## DIRECTIONS
Counting only lines that hold "from", give the total and nothing more.

## INFORMATION SUPPLIED
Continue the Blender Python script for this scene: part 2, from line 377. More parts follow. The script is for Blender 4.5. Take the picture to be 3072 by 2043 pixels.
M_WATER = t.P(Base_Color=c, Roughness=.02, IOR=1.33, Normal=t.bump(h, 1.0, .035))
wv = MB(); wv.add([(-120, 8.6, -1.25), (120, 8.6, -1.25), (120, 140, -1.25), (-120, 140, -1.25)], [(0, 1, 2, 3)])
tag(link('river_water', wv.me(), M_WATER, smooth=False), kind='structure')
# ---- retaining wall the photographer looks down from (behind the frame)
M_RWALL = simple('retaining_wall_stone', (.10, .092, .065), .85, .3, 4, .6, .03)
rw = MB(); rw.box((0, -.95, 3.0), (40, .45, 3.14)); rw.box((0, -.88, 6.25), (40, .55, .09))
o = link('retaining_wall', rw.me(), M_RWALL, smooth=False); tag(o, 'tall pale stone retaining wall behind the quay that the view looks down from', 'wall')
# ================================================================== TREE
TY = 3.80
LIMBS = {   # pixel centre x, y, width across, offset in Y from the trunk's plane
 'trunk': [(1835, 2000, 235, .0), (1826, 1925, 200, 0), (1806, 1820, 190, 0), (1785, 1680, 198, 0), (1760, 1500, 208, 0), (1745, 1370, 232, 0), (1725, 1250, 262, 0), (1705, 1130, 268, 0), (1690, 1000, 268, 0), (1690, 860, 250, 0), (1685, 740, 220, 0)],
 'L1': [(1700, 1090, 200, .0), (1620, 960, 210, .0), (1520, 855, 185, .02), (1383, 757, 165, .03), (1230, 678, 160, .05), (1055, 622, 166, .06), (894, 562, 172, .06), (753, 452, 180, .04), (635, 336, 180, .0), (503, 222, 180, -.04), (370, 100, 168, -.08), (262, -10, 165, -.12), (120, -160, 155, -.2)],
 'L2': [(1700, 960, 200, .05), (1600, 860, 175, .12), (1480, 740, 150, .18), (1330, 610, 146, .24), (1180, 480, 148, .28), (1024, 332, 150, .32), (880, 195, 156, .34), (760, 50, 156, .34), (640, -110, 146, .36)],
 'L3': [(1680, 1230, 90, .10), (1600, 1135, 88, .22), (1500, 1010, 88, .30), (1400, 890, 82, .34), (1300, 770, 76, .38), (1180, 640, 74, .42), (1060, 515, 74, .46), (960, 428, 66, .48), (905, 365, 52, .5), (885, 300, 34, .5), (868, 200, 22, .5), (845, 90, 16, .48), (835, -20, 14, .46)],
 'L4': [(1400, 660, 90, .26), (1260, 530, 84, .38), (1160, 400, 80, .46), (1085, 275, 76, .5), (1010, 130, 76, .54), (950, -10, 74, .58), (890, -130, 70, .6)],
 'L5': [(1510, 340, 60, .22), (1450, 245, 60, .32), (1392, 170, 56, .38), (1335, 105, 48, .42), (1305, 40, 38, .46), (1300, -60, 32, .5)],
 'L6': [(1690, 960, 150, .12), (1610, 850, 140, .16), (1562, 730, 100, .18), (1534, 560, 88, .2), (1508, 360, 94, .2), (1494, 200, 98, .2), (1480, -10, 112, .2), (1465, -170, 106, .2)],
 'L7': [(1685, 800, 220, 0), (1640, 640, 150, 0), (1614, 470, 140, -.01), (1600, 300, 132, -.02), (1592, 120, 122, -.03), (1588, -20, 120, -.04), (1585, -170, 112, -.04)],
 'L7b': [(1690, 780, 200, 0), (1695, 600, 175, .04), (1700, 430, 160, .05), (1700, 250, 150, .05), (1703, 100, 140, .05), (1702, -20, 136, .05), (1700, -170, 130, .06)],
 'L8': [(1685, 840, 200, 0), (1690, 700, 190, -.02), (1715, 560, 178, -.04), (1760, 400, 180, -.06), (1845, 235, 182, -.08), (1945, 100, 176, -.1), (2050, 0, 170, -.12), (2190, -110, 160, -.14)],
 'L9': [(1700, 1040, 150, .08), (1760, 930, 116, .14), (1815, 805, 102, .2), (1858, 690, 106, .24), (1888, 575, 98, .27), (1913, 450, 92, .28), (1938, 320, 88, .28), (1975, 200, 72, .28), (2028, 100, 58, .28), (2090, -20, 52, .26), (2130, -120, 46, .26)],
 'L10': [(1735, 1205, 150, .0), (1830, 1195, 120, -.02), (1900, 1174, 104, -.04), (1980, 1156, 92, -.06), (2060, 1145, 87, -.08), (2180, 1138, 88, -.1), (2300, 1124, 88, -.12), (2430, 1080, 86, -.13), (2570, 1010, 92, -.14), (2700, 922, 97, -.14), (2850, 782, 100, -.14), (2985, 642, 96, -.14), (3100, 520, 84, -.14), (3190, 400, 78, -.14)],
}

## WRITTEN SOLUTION
4